The forward bay would house the gray tank. The axle tubes don't interfere here at all; they cross at the next forward bay, so a tank could be installed/removed as necessary without much trouble. The drain pipe in the background that slopes right to left is the galley drain; it could easily be dropped into that forward bay, into the top of a tank, and provide the vent.

I can't really expand that forward bay by moving the cross members, because as you may see in the pic, right above it is a gusseted floor seam. the cross member is shorter by 3/8" to accomodate that seam, which is exactly 4' forward of the back of the trailer. (first 4x8 sheet of plywood ends here). the cross member on the other side of this bay (not seen in the pic) is too close to the axle tube.

the cross member on the left of this center bay is the one to which the BAL stabilizer jacks are attached. So if I want to keep those, (and I do), that one can't be moved. (also, the legs of the jacks swing down from the belly, and that precludes running any drain lines beneath the belly pan in this area). So I think I'm pretty much stuck with working within this alloted space.

So, my fantasy is to get a 8" grey tank that slopes to a center aft-facing drain. (Ameri-Kart H882 http://www.kart.com/rv_catalog/14_H%..._29_Gallon.pdf). The drain would hang just below the belly pan, and a drain pipe could run down the center line of the trailer, so as to go in between the jacks.
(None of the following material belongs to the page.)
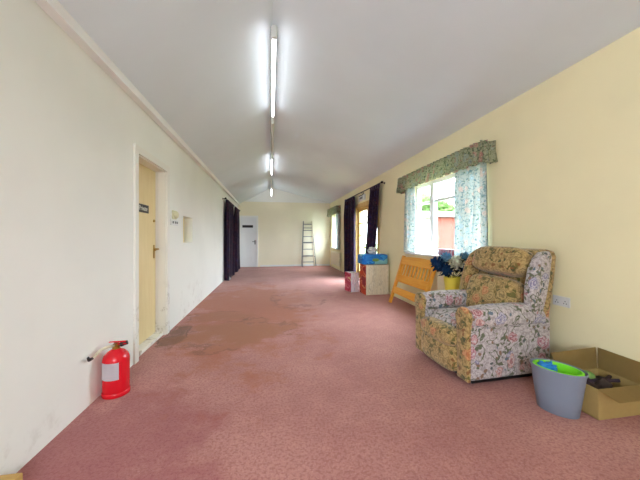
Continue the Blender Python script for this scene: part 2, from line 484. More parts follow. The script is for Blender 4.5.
# door in the left wall
bm = bmesh.new(); box(bm, XL - .15, DOOR1[0] + .025, .045, XL - .11, DOOR1[1] - .025, DOOR1[2] - .02, .003, 1)
d1 = struct('door_1', bm, M['door_cream'], 'cream yellow flush door in left wall with dark name plate', 'door')
bm = bmesh.new()
for a, b in ((DOOR1[0] - .075, DOOR1[0] + .005), (DOOR1[1] - .005, DOOR1[1] + .075)):
    box(bm, XL - .005, a, 0, XL + .018, b, DOOR1[2] + .07, .005, 2)
box(bm, XL - .005, DOOR1[0] - .077, DOOR1[2] - .005, XL + .0195, DOOR1[1] + .077, DOOR1[2] + .072, .005, 2)
box(bm, XL - T, DOOR1[0], 0, XL, DOOR1[0] + .022, DOOR1[2]); box(bm, XL - T, DOOR1[1] - .022, 0, XL, DOOR1[1], DOOR1[2])
box(bm, XL - T, DOOR1[0], DOOR1[2] - .018, XL, DOOR1[1], DOOR1[2])
box(bm, XL - .108, DOOR1[0] + .022, 0, XL - .09, DOOR1[0] + .034, DOOR1[2]); box(bm, XL - .108, DOOR1[1] - .036, 0, XL - .09, DOOR1[1] - .022, DOOR1[2])
obj('door_frame', bm, M['white_dirty'], d1)
bm = bmesh.new(); box(bm, XL - T, DOOR1[0] + .022, 0, XL - .02, DOOR1[1] - .022, .04, .006, 1)
obj('threshold', bm, M['white_dirty'], d1, label='scuffed white door sill')
bm = bmesh.new(); box(bm, XL - .11, 3.27, 1.475, XL - .102, 3.56, 1.565, .003, 1)
pl = obj('name_plate', bm, M['black_plate'], d1, label='dark name plate with pale lettering')
bm = text_bm('Private', .075); 
for v in bm.verts: v.co = Vector((XL - .1015 + v.co.z, 3.415 + v.co.x, 1.52 + v.co.y))
obj('lettering', bm, M['letter'], pl)
bm = bmesh.new(); box(bm, XL - .11, 3.70, .95, XL - .104, 3.735, 1.11, .002, 1)
rod(bm, (XL - .108, 3.718, 1.06), (XL - .055, 3.718, 1.06), .010); tube(bm, [(XL - .058, 3.724, 1.06), (XL - .055, 3.69, 1.06), (XL - .055, 3.65, 1.057), (XL - .058, 3.61, 1.05)], .009)
obj('door_handle', bm, M['brass'], d1, smooth=True)
bm = bmesh.new(); rod(bm, (XL - .112, 3.715, 1.40), (XL - .095, 3.715, 1.40), .017, .014, 16)
obj('latch_knob', bm, M['brass'], d1, smooth=True)

# end door
DX0, DX1 = -1.19, -.56
bm = bmesh.new(); box(bm, DX0, YE - .035, .01, DX1, YE - .004, 2.02, .003, 1)
for gx in (-1.19 + .21, -1.19 + .42):
    box(bm, gx - .008, YE - .04, .04, gx + .008, YE - .033, 1.99, .003, 1)
d2 = struct('door_2', bm, M['door_white'], 'white boarded door in end wall beside the dark curtains', 'door')
bm = bmesh.new(); box(bm, DX1, YE - .05, 0, DX1 + .06, YE - .001, 2.08, .004, 1); box(bm, DX0 - .06, YE - .05, 0, DX0, YE - .001, 2.08, .004, 1); box(bm, DX0 - .06, YE - .0505, 2.02, DX1 + .06, YE - .001, 2.085, .004, 1)
obj('door_frame', bm, M['white'], d2)
bm = bmesh.new(); box(bm, -1.12, YE - .05, 1.60, -.70, YE - .034, 1.70, .004, 1)
obj('name_plate', bm, M['black_plate'], d2)
bm = bmesh.new(); box(bm, -.64, YE - .043, .92, -.60, YE - .034, 1.10, .003, 1); rod(bm, (-.62, YE - .04, 1.03), (-.62, YE - .09, 1.03), .012); rod(bm, (-.61, YE - .085, 1.03), (-.73, YE - .085, 1.03), .011)
obj('door_handle', bm, M['black'], d2)

# windows
def window(name, w, xg, mulls, transom, label, bottom_sill=True):
    y0, y1, z0, z1 = w; f = .055
    bm = bmesh.new()
    box(bm, xg, y0, z0, xg + .07, y0 + f, z1, .004, 1); box(bm, xg, y1 - f, z0, xg + .07, y1, z1, .004, 1)
    box(bm, xg + .001, y0, z0, xg + .069, y1, z0 + f, .004, 1); box(bm, xg + .001, y0, z1 - f, xg + .069, y1, z1, .004, 1)
    ys = [y0] + mulls + [y1]
    for m in mulls: box(bm, xg - .004, m - .05, z0 + .01, xg + .074, m + .05, z1 - .01, .004, 1)
    box(bm, xg + .008, y0 + .01, transom - .022, xg + .062, y1 - .01, transom + .022, .004, 1)
    o = struct(name, bm, M['upvc'], label, 'window')
    for a, b in zip(ys, ys[1:]):
        for za, zb in ((z0, transom), (transom, z1)):
            p = bmesh.new(); box(p, xg + .03, a + .03, za + .02, xg + .036, b - .03, zb - .02)
            obj('pane', p, M['glass'], o)
    if bottom_sill:
        s = bmesh.new(); box(s, XR - .05, y0 - .05, z0 - .03, XR, y1 + .05, z0 + .002, .006, 2); box(s, XR - .01, y0, z0 - .02, xg, y1, z0 + .0015)
        obj('window_sill', s, M['white'], o)
    return o
window('window_1', W1, XR + .14, [4.34], 1.80, 'white framed window behind floral curtains above the pine headboard')
window('window_2', W2, XR + .14, [10.9], 1.80, 'narrow white window near the end wall under a small floral valance')

# glazed doors on the right
y0, y1, z1 = FD; xg = XR + .06
bm = bmesh.new()
box(bm, XR - .015, y0 - .06, 0, XR + .16, y0 + .04, z1 + .06, .004, 1); box(bm, XR - .015, y1 - .04, 0, XR + .16, y1 + .06, z1 + .06, .004, 1)
box(bm, XR - .016, y0 - .06, z1 - .05, XR + .16, y1 + .06, z1 + .06, .004, 1)
d3 = struct('door_3', bm, M['pine_frame'], 'pine framed glazed double doors between plum curtains on right wall', 'door')
for a, b in ((y0 + .04, (y0 + y1) / 2 - .003), ((y0 + y1) / 2 + .003, y1 - .04)):
    bm = bmesh.new()
    box(bm, xg, a, .02, xg + .045, a + .09, z1 - .05, .003, 1); box(bm, xg, b - .09, .02, xg + .045, b, z1 - .05, .003, 1)
    box(bm, xg + .001, a, .02, xg + .044, b, .24, .003, 1); box(bm, xg + .001, a, z1 - .15, xg + .044, b, z1 - .05, .003, 1)
    for k in range(1, 5):
        zz = .24 + k * (z1 - .15 - .24) / 5; box(bm, xg + .008, a + .08, zz - .014, xg + .04, b - .08, zz + .014)
    lf = obj('door_leaf', bm, M['pine_frame'], d3)
    p = bmesh.new(); box(p, xg + .02, a + .08, .23, xg + .025, b - .08, z1 - .14)
    obj('pane', p, M['glass'], lf)

# frame of the unseen rear window, added for its daylight
bm = bmesh.new()
for a in (RWIN_ADDED[0], -.03, RWIN_ADDED[1] - .06): box(bm, a, YR - .16, RWIN_ADDED[2], a + .06, YR - .1, RWIN_ADDED[3])
box(bm, RWIN_ADDED[0], YR - .161, RWIN_ADDED[2], RWIN_ADDED[1], YR - .099, RWIN_ADDED[2] + .06); box(bm, RWIN_ADDED[0], YR - .161, RWIN_ADDED[3] - .06, RWIN_ADDED[1], YR - .099, RWIN_ADDED[3])
struct('window_added', bm, M['upvc'], 'wide white framed window added in the rear wall for daylight', 'window')

# ------------------------------------------------------------------ fluorescent lights
def light(y0, z, on, label, drop=.0):
    y1 = y0 + 1.80
    t = thing('fluorescent_light', label, 'ceiling light', (RX + .015, (y0 + y1) / 2, z), 0, 'fluorescent battens along the ridge')
    h = .90
    bm = bmesh.new(); prism(bm, [(-.02, 0), (.02, 0), (.03, .05), (-.03, .05)], -h, h, 'y', .003, 1)
    obj('batten', bm, M['lightbody'], t)
    for s in (-1, 1):
        b = bmesh.new(); box(b, -.021, s * h - .02, -.062, .021, s * h + .02, .052, .006, 2); obj('end_cap', b, M['lightbody'], t, smooth=True)
        b = bmesh.new()
        rod(b, (-.0, s * .6, .045), (-.0, s * .6, RZ - z - .012 - .0), .008 if drop else .02, seg=10)
        obj('hanger', b, M['lightbody'], t)
    b = bmesh.new(); rod(b, (0, -h + .02, -.035), (0, h - .02, -.035), .018, seg=16)
    obj('tube', b, M['tube_on'] if on else M['tube_off'], t, smooth=True)
light(2.70, 3.13, True, 'lit fluorescent tube light nearest the camera, the largest on the ceiling')
light(4.78, 3.14, False, 'unlit fluorescent tube light between two lit ones on the ridge')
light(6.92, 3.14, True, 'lit fluorescent tube light just beyond the unlit one')
light(9.92, 2.93, True, 'lit fluorescent tube light hung lowest, close to the end wall gable', 1)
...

Then I put a 90-degree elbow and head for the streetside corner area to tie into a sewer outlet.
a black tank could fit in the aft bay, with an outlet that points straight out to the streetside.

OR, I could skip the black tank, and just have that grey tank drain meet up with the existing sewer drain, which is located in the center of the trailer, just forward of the rear. (it doesn't exit in the aft streetside corner, like most campers, airstream or sob). The existing black tank sits on the floor, inside the trailer, and its drain just goes straight down through the floor and belly pan.

another option would be to get the type of tank that's lowpoint would be located toward the streetside, (6.5 or 8" deep, so the drain is just below belly pan level) with an outlet pointing aft. (H052, same link as above). I could snake the drain line to the outside of the frame rail through that gap between the axle mounting plate, and the frame extension (who's purpose is completely unknown; there isn't one on the other side of the trailer; its much lighter guage metal than the frame c-channel...doesn't appear to do anything, or protect anything. the hole in it is for the acutator of the BAL jack to stick through to the outside) with a couple of elbows, and follow along the frame member to a rear corner sewer outlet. But more of the system would be exposed...visible (ugly) and in the line of fire of blown-out tire.